Por Jorge Luis Borges
En Jornal do Brasil, Caderno B, especial, 16/02/1986
p. 8.
"Nos Estados Unidos, não sei se em Yale ou em Columbia,
E. R. M. me disse que pensava em escrever uma biografia fantástica
minha, quer dizer, não uma biografia do que havia ocorrido,
mas do que podia haver ocorrido.
Eu disse que ele podia fazer isso melhor que eu, já que
havia passado grande parte de sua vida estudandome, não sei
porqué, me parece uma perversão, uma maneira notória
de perder tempo, em todo caso. Bem, que seja enfim. Ele, sem dúvida,
conhecia o que se convencionou chamar minha "obra", digo
entre aspas, porque não tenho obra, só uns tantos
rascunhos que foram publicados. Ele passou a vida estudando-os,
lendo-os, relendo-os, analisando-os, inventando-lhe méritos
que certamente não existem e ele conhece também todas
as datas da minha vida. Eu conheço apenas a data de 1899,
mas também não a recordo já que ninguém
poder recordar o momento de seu próprio nascimento ainda
que, segundo os psiquiatras, a recordação incluia,
tambén, a vida prénatal, o que me parece excessivo.
Então eu disse que ele podería fazer isso muito bem;
dizem que fez admiravelmente.
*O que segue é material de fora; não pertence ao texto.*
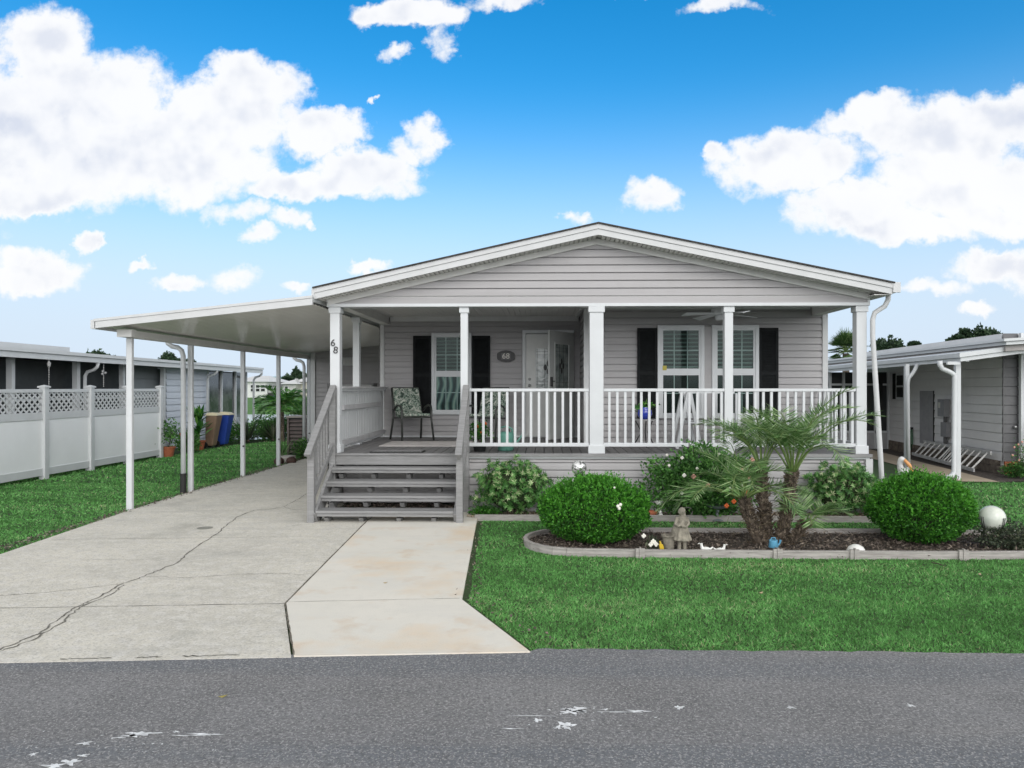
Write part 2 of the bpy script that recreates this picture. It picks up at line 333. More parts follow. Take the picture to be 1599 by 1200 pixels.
class LV:
    """many leaves: arrays of base point, direction, side"""
    def __init__(s): s.P = []; s.D = []; s.S = []; s.L = []; s.W = []; s.C = []
    def add(s, P, D, S, L, W, C):
        n = len(P); s.P.append(np.asarray(P, float)); s.D.append(np.asarray(D, float)); s.S.append(np.asarray(S, float))
        s.L.append(np.broadcast_to(L, n).astype(float)); s.W.append(np.broadcast_to(W, n).astype(float)); s.C.append(np.broadcast_to(C, n).astype(float))
    def build(s, name, m, parent=None, fold=.25, mid=.45, tri=False):
        P = np.concatenate(s.P); Dn = np.concatenate(s.D); S = np.concatenate(s.S); L = np.concatenate(s.L)[:, None]; W = np.concatenate(s.W)[:, None]; C = np.concatenate(s.C)
        Dn /= np.linalg.norm(Dn, axis=1)[:, None] + 1e-9; S = S - Dn * (S * Dn).sum(1)[:, None]; S /= np.linalg.norm(S, axis=1)[:, None] + 1e-9
        U_ = np.cross(S, Dn); n = len(P); off = np.array(org(parent)); P = P - off
        if tri: V = np.stack([P - S * W / 2, P + S * W / 2, P + Dn * L], 1).reshape(-1, 3); k = 3; per = np.array([[0, 1, 2]])
        else:
            M_ = P + Dn * L * mid
            V = np.stack([P, M_ - S * W / 2 + U_ * W * fold, P + Dn * L, M_ + S * W / 2 + U_ * W * fold], 1).reshape(-1, 3); k = 4; per = np.array([[0, 1, 2], [0, 2, 3]])
        F = (np.arange(n)[:, None, None] * k + per[None]).reshape(-1, 3)
        me = bpy.data.meshes.new(name); me.vertices.add(len(V)); me.vertices.foreach_set('co', V.astype(np.float32).ravel())
        me.loops.add(F.size); me.loops.foreach_set('vertex_index', F.astype(np.int32).ravel())
        me.polygons.add(len(F)); me.polygons.foreach_set('loop_start', np.arange(0, F.size, 3, dtype=np.int32)); me.polygons.foreach_set('loop_total', np.full(len(F), 3, np.int32))
        at = me.attributes.new('shade', 'FLOAT', 'POINT'); at.data.foreach_set('value', np.repeat(np.clip(C, 0, 1), k).astype(np.float32))
        me.materials.append(m); me.update(); me.validate()
        o = bpy.data.objects.new(name, me); COL.objects.link(o)
        if parent: o.parent = parent
        ORG[o.name] = off_v = Vector(off); return o
def rdir(n, zb=0.):
    d = rng.normal(size=(n, 3)); d[:, 2] += zb; return d / np.linalg.norm(d, axis=1)[:, None]

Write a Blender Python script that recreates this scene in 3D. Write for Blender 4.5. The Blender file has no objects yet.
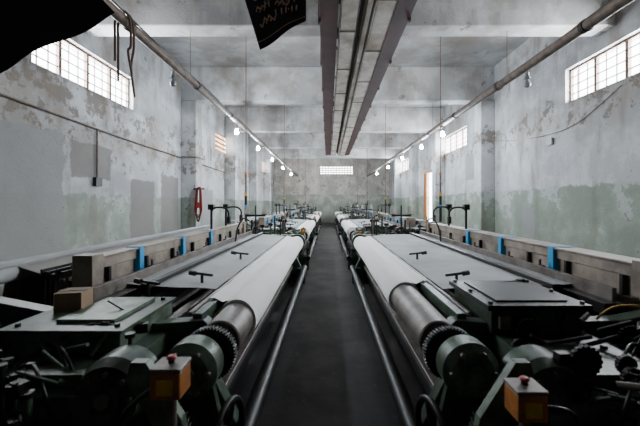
import bpy, math, random
from mathutils import Vector, Matrix
random.seed(7)
scene = bpy.context.scene
H = 1.6; F = 330.0
XL, XR = -4.4, 5.0
YF, YB = -3.5, 27.0
ZC = 5.7

# ---------------------------------------------------------------- materials
def new_mat(name):
    m = bpy.data.materials.new(name); m.use_nodes = True
    return m, m.node_tree.nodes, m.node_tree.links, m.node_tree.nodes['Principled BSDF']

def mat(name, col, rough=0.6, metal=0.0, var=0.25, scale=6.0, dirt=None, dirt_amt=0.5, bump=0.1, emis=0):
    m, N, L, b = new_mat(name)
    tc = N.new('ShaderNodeTexCoord')
    n = N.new('ShaderNodeTexNoise'); n.inputs['Scale'].default_value = scale
    n.inputs['Detail'].default_value = 8; n.inputs['Roughness'].default_value = 0.65
    L.new(tc.outputs['Object'], n.inputs['Vector'])
    r = N.new('ShaderNodeValToRGB')
    r.color_ramp.elements[0].position = 0.35; r.color_ramp.elements[1].position = 0.62
    d = dirt or tuple(c*(1-var) for c in col)
    mixd = tuple(col[i]*(1-dirt_amt)+d[i]*dirt_amt for i in range(3))
    r.color_ramp.elements[0].color = (*mixd, 1); r.color_ramp.elements[1].color = (*col, 1)
    L.new(n.outputs['Fac'], r.inputs['Fac']); L.new(r.outputs['Color'], b.inputs['Base Color'])
    b.inputs['Roughness'].default_value = rough; b.inputs['Metallic'].default_value = metal
    if bump:
        bp = N.new('ShaderNodeBump'); bp.inputs['Strength'].default_value = bump; bp.inputs['Distance'].default_value = 0.01
        n2 = N.new('ShaderNodeTexNoise'); n2.inputs['Scale'].default_value = scale*6; n2.inputs['Detail'].default_value = 4
        L.new(tc.outputs['Object'], n2.inputs['Vector'])
        L.new(n2.outputs['Fac'], bp.inputs['Height']); L.new(bp.outputs['Normal'], b.inputs['Normal'])
    if emis:
        b.inputs['Emission Color'].default_value = (*col, 1); b.inputs['Emission Strength'].default_value = emis
    return m

MT = {}
MT['green'] = mat('machine_green_paint', (0.062,0.105,0.064), 0.42, 0.1, scale=6, dirt=(0.010,0.010,0.008), dirt_amt=0.9)
MT['green_l'] = mat('pale_green_paint', (0.13,0.195,0.13), 0.42, 0.1, scale=8, dirt=(0.022,0.022,0.017), dirt_amt=0.9)
MT['iron'] = mat('dark_oily_iron', (0.018,0.016,0.014), 0.42, 0.4, scale=9, dirt=(0.007,0.006,0.005))
MT['steel'] = mat('brushed_steel', (0.22,0.195,0.175), 0.5, 0.5, scale=7, dirt=(0.08,0.06,0.05), dirt_amt=0.8)
MT['alu'] = mat('aged_beam_metal', (0.33,0.28,0.225), 0.55, 0.1, scale=4, dirt=(0.10,0.075,0.058), dirt_amt=0.85)
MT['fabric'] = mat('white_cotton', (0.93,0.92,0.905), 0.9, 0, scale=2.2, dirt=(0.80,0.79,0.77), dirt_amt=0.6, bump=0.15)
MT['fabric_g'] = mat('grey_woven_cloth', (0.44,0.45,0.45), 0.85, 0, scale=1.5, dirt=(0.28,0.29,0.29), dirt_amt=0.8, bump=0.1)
MT['yarn'] = mat('warp_yarn', (0.27,0.25,0.23), 0.9, 0, scale=3)
MT['black'] = mat('black_plastic', (0.010,0.010,0.011), 0.4, 0, scale=9)
MT['orange'] = mat('orange_paint', (0.50,0.17,0.025), 0.5, 0, scale=12, dirt=(0.14,0.06,0.03), dirt_amt=0.8)
MT['yellow'] = mat('yellow_paint', (0.72,0.42,0.03), 0.5, 0, dirt=(0.35,0.18,0.03), dirt_amt=0.6, scale=14)
MT['red'] = mat('red_paint', (0.42,0.025,0.02), 0.4, 0)
MT['blue'] = mat('blue_tape', (0.02,0.33,0.66), 0.5, 0)
MT['card'] = mat('cardboard', (0.30,0.20,0.125), 0.9, 0)
MT['redbrown'] = mat('oxide_red_steel', (0.085,0.030,0.028), 0.6, 0.1, scale=3, dirt=(0.03,0.016,0.014), dirt_amt=0.8)
MT['galv'] = mat('galvanised_trunking', (0.74,0.69,0.62), 0.5, 0.05, scale=2.2, dirt=(0.34,0.25,0.18), dirt_amt=0.85)
MT['pipe'] = mat('rusty_grey_pipe', (0.17,0.13,0.105), 0.6, 0.2, scale=8, dirt=(0.06,0.036,0.026), dirt_amt=0.8)
MT['tarp'] = mat('black_tarpaulin', (0.005,0.005,0.006), 0.9, 0, scale=4)
MT['banner'] = mat('banner_cloth', (0.014,0.010,0.016), 0.85, 0, scale=4)
MT['gold'] = mat('gold_script', (0.55,0.36,0.25), 0.7, 0)
MT['rope'] = mat('brown_rope', (0.14,0.09,0.065), 0.9, 0)
MT['wframe'] = mat('window_frame_paint', (0.11,0.065,0.045), 0.7, 0)
MT['jali'] = mat('terracotta_jali', (0.36,0.20,0.11), 0.8, 0, scale=5)
MT['socket'] = mat('bakelite_socket', (0.25,0.25,0.25), 0.5, 0)
MT['glass_off'] = mat('frosted_bulb', (0.30,0.32,0.34), 0.25, 0)
MT['wood'] = mat('door_wood', (0.40,0.18,0.07), 0.7, 0)

def emat(name, col, s):
    m, N, L, b = new_mat(name)
    b.inputs['Base Color'].default_value = (*col,1)
    b.inputs['Emission Color'].default_value = (*col,1); b.inputs['Emission Strength'].default_value = s
    return m
MT['bulb'] = emat('lit_bulb', (0.78,0.89,1.0), 1500)

class NT:
    def __init__(s, m): s.N = m.node_tree.nodes; s.L = m.node_tree.links
    def put(s, sock, v):
        if isinstance(v, (int, float)): sock.default_value = v
        elif isinstance(v, tuple): sock.default_value = (*v, 1) if len(sock.default_value) == 4 and len(v) == 3 else v
        else: s.L.new(v, sock)
    def m(s, op, a, b=0.0, clamp=False):
        n = s.N.new('ShaderNodeMath'); n.operation = op; n.use_clamp = clamp
        s.put(n.inputs[0], a); s.put(n.inputs[1], b); return n.outputs[0]
    def mix(s, f, a, b):
        n = s.N.new('ShaderNodeMix'); n.data_type = 'RGBA'
        s.put(n.inputs[0], f); s.put(n.inputs[6], a); s.put(n.inputs[7], b); return n.outputs[2]
    def noise(s, vec, sc, det=8, rough=0.6, stretch=None):
        if stretch:
            mp = s.N.new('ShaderNodeMapping'); mp.inputs['Scale'].default_value = stretch
            s.L.new(vec, mp.inputs['Vector']); vec = mp.outputs['Vector']
        n = s.N.new('ShaderNodeTexNoise'); n.inputs['Scale'].default_value = sc
        n.inputs['Detail'].default_value = det; n.inputs['Roughness'].default_value = rough
        s.L.new(vec, n.inputs['Vector']); return n.outputs['Fac']
    def ss(s, v, a, b):
        n = s.N.new('ShaderNodeMapRange'); n.interpolation_type = 'SMOOTHSTEP'
        s.put(n.inputs['Value'], v); n.inputs['From Min'].default_value = a; n.inputs['From Max'].default_value = b
        return n.outputs['Result']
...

Eu não li esse livro porque
é incômodo ouvir falar de si-mesmo.
Assim nesta casa não há um só livro meu, nem
mesmo um livro sobre mim, salvo um que é de todo inofensivo
porque foi publicado no Japão e foi escrito em ideogramas
chineses. De modo que não conheço esse livro e os
que o leram afirmam que é excelente, e tem que ser excelente,
já que se refere não à minha, relativamente
pobre, vida atual, mas a uma vida imaginária que tem que
ser muito mais rica; de modo que eu agradeço a E. R. M. esse
livro e mais ainda devo falar dele não só como estudioso
e como escritor, mas como algo muito mais importante, como amigo.
Eu creio que a amizade é realmente uma das paixões
de nosso países. Talvez a melhor; quando Eduardo Mallea publicou
um livro intitulado História de uma paixão argentina,
eu dizia: mas o que pode ser esta paixão? Tem que ser a amizade
já que a amizade é o que se sente ao longo de nossa
literatura. Por exemplo, no Fausto de Estanislao del Campo,
que impórta a paródia da ópera? absolutamente
nada; o que importa é a amizade dos dois parceiros. E em
Martín Fierro, quanto pode interessar a vida de um
desertor e de outro, um desertor do exército e o outro um
desertor da polícia que, misteriosamente, se põe do
lado do réu, que acaba de prender. Porém, não
obstante, se sente, entre esses dois criminosos, que existe uma
amizade. Bem, queria acrescentar que teria muita, mutia vontade
de voltar a ver Emir e agradecer a ele esse livro que sou indigno
de ler e que quisera estar em Montevidéu para voltar a vê-lo."